That wasn’t immediately possible in most cases, since Market suppliers come from everywhere and the new Toronto Dollar was still quite localized. There weren’t enough local merchants signing onto the program to entice Market merchants to shop with rather than cash in the Toronto Dollars their customers used as payment.

In the community currency plan, charitable organizations would pay their volunteers in Toronto Dollars that are redeemable for food and other necessities in businesses that also would use the currency to pay some of their help.

But the critical mass of users was never reached to enable the new community currency to work as intended.

However, 14 years later, as the somewhat demoralized Toronto Dollar board discusses the prospect of folding the operation, redemption may be at hand.

The Seeds of Hope Foundation, a multifaceted direct-action Downtown charity, has stepped in with a plan that might not only preserve the Toronto Dollar, but enable it to be used as originally intended and broaden its reach.

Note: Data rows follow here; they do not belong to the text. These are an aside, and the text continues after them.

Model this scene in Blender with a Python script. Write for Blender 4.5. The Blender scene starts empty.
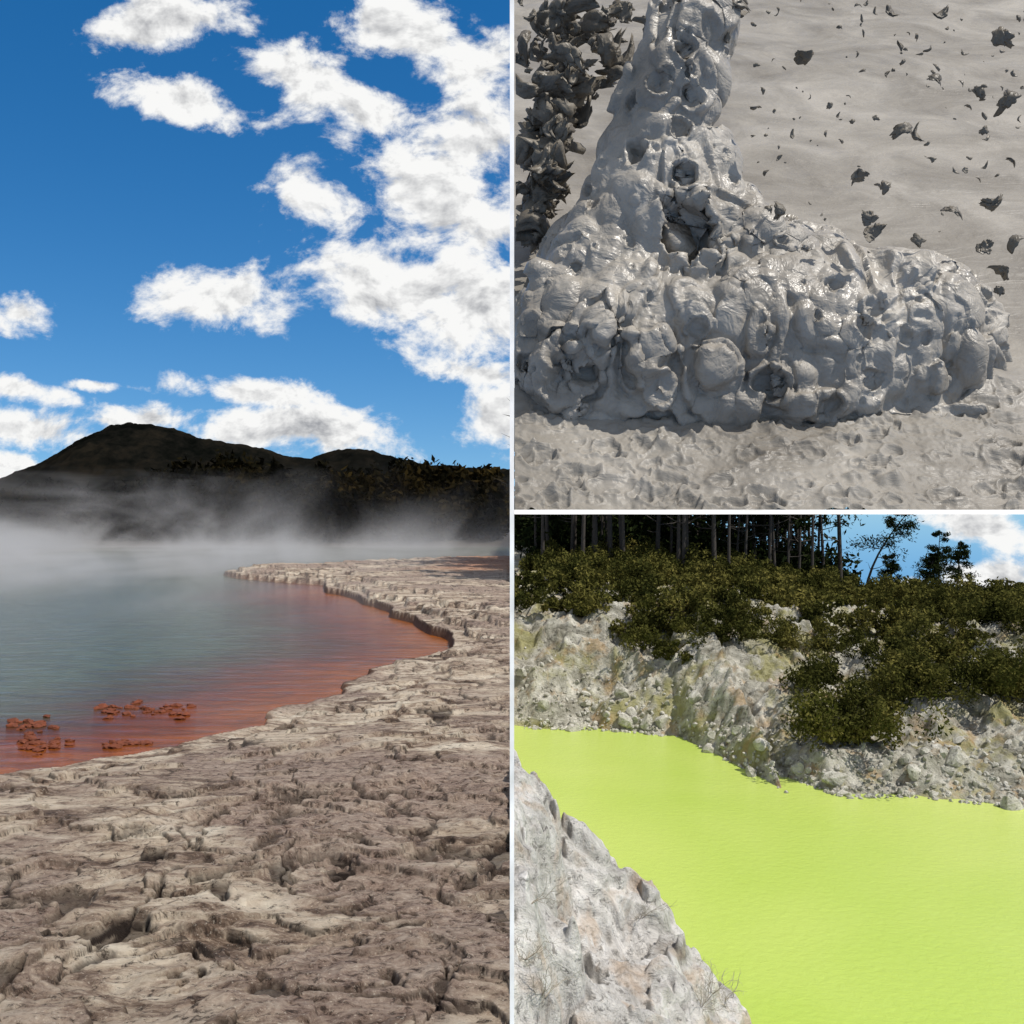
import bpy, bmesh, math, numpy as np
from mathutils import Vector
rng=np.random.default_rng(7)
F=995.6
KS=1.0
def W(px,py,d): return np.array([(px-512)/F*d, d, (512-py)/F*d])

# ---------------------------------------------------------------- noise
def _h(ix,iy,iz,s):
    n=(ix.astype(np.int64)*374761393+iy.astype(np.int64)*668265263+iz.astype(np.int64)*2147483647+s*1274126177)&0xFFFFFFFF
    n=((n^(n>>13))*1274126177)&0xFFFFFFFF
    n=((n^(n>>16))*2246822519)&0xFFFFFFFF
    return ((n^(n>>15))&0xFFFFFF)/float(0xFFFFFF)
def vn(x,y,z=None,s=0):
    if z is None: z=np.zeros_like(x)
    ix=np.floor(x);iy=np.floor(y);iz=np.floor(z)
    fx=x-ix;fy=y-iy;fz=z-iz
    fx=fx*fx*(3-2*fx);fy=fy*fy*(3-2*fy);fz=fz*fz*(3-2*fz)
    r=0
    for a in (0,1):
        for b in (0,1):
            for c in (0,1):
                w=(fx if a else 1-fx)*(fy if b else 1-fy)*(fz if c else 1-fz)
                r=r+w*_h(ix+a,iy+b,iz+c,s)
    return r
def fbm(x,y,z=None,o=4,s=0,g=.5):
    if z is None: z=np.zeros_like(x)
    r=0;a=1;t=0
    for i in range(o):
        r=r+a*vn(x*2**i+i*17.3,y*2**i+i*9.1,z*2**i+i*5.7,s+i);t+=a;a*=g
    return r/t
def ridge(x,y,z=None,o=4,s=0):
    if z is None: z=np.zeros_like(x)
    r=0;a=1;t=0
    for i in range(o):
        r=r+a*(1-np.abs(2*vn(x*2**i+i*17.3,y*2**i+i*9.1,z*2**i+i*5.7,s+i)-1));t+=a;a*=.5
    return r/t
def sst(a,b,x):
    t=np.clip((x-a)/(b-a),0,1); return t*t*(3-2*t)

# ---------------------------------------------------------------- mesh helpers
def make(name,V,faces,mat,smooth=True,attrs=None,parent=None):
    me=bpy.data.meshes.new(name)
    V=np.asarray(V,dtype=np.float32)*KS
    me.vertices.add(len(V)); me.vertices.foreach_set('co',V.astype(np.float32).ravel())
    faces=[f for f in faces if len(f)]
    nl=sum(f.size for f in faces); nf=sum(len(f) for f in faces)
    me.loops.add(nl); me.polygons.add(nf)
    me.loops.foreach_set('vertex_index',np.concatenate([f.ravel() for f in faces]).astype(np.int32))
    tot=np.concatenate([np.full(len(f),f.shape[1]) for f in faces])
    st=np.concatenate([[0],np.cumsum(tot)[:-1]])
    me.polygons.foreach_set('loop_start',st.astype(np.int32))
    me.polygons.foreach_set('loop_total',tot.astype(np.int32))
    me.polygons.foreach_set('use_smooth',np.full(nf,smooth,dtype=bool))
    me.update(calc_edges=True); me.validate()
    if attrs:
        for k,v in attrs.items():
            a=me.attributes.new(k,'FLOAT','POINT'); a.data.foreach_set('value',np.asarray(v,dtype=np.float32).ravel())
    ob=bpy.data.objects.new(name,me); bpy.context.scene.collection.objects.link(ob)
    if mat: me.materials.append(mat)
    if parent: ob.parent=parent
    return ob
def gridfaces(n,m):
    i=np.arange(n*m).reshape(n,m)
    return np.stack([i[:-1,:-1],i[1:,:-1],i[1:,1:],i[:-1,1:]],-1).reshape(-1,4)
def grid(name,X,Y,Z,mat,attrs=None,flip=False,smooth=True):
    f=gridfaces(*X.shape)
    if flip: f=f[:,::-1]
    return make(name,np.stack([X.ravel(),Y.ravel(),Z.ravel()],-1),[f],mat,smooth,attrs)
def box(name,a,b,mat,parent=None):
    V=np.array([[x,y,z] for x in (a[0],b[0]) for y in (a[1],b[1]) for z in (a[2],b[2])])
    f=np.array([[0,1,3,2],[4,6,7,5],[0,4,5,1],[2,3,7,6],[0,2,6,4],[1,5,7,3]])
    return make(name,V,[f],mat,False,None,parent)
class Acc:
    def __init__(s): s.v=[];s.f={};s.n=0
    def add(s,V,f):
        s.v.append(V); s.f.setdefault(f.shape[1],[]).append(f+s.n); s.n+=len(V)
    def build(s,name,mat,smooth=True,parent=None):
        return make(name,np.concatenate(s.v),[np.concatenate(x) for x in s.f.values()],mat,smooth,None,parent)
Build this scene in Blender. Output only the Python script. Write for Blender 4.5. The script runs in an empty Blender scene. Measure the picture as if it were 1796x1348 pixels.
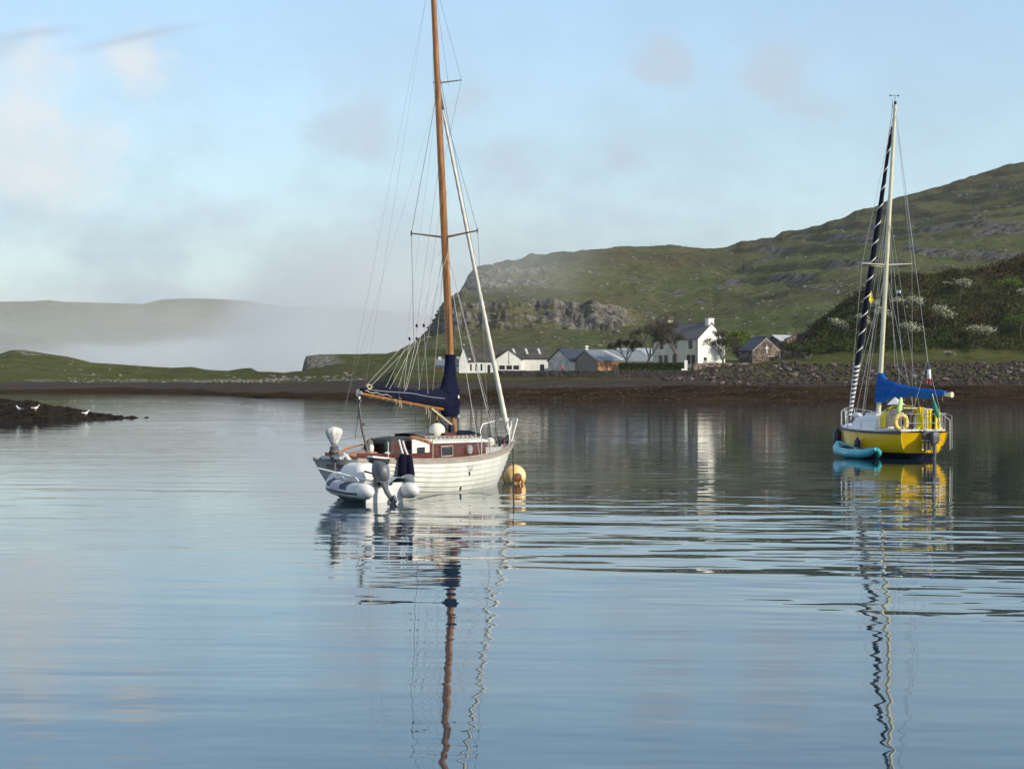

The foundation’s mission is to “provide places of hope and belonging for those at a crossroads in their lives. Places where people find their gifts and abilities through communities of compassion and caring.

“Our transitional homes, safe places, and creative spaces enhance livelihood, learning, and social opportunities.”

Their many volunteers and clients would be paid in Toronto Dollars called “Thank You Gifts” and the organization with its many Downtown locations has the connections with restaurants and other businesses that may be willing to accept a community currency and use it to further pay many of their own workers in part or even in whole.

Seeds of Hope, which has used Toronto Dollars in the past for its volunteers and clients, might be able to create the critical mass and a tipping point for Toronto Dollar to become a viable community currency.

In the words of its executive director, Kimberly Curry, who is sold on the currency because it can’t be used to buy drugs: “I would hate to see this thing die.”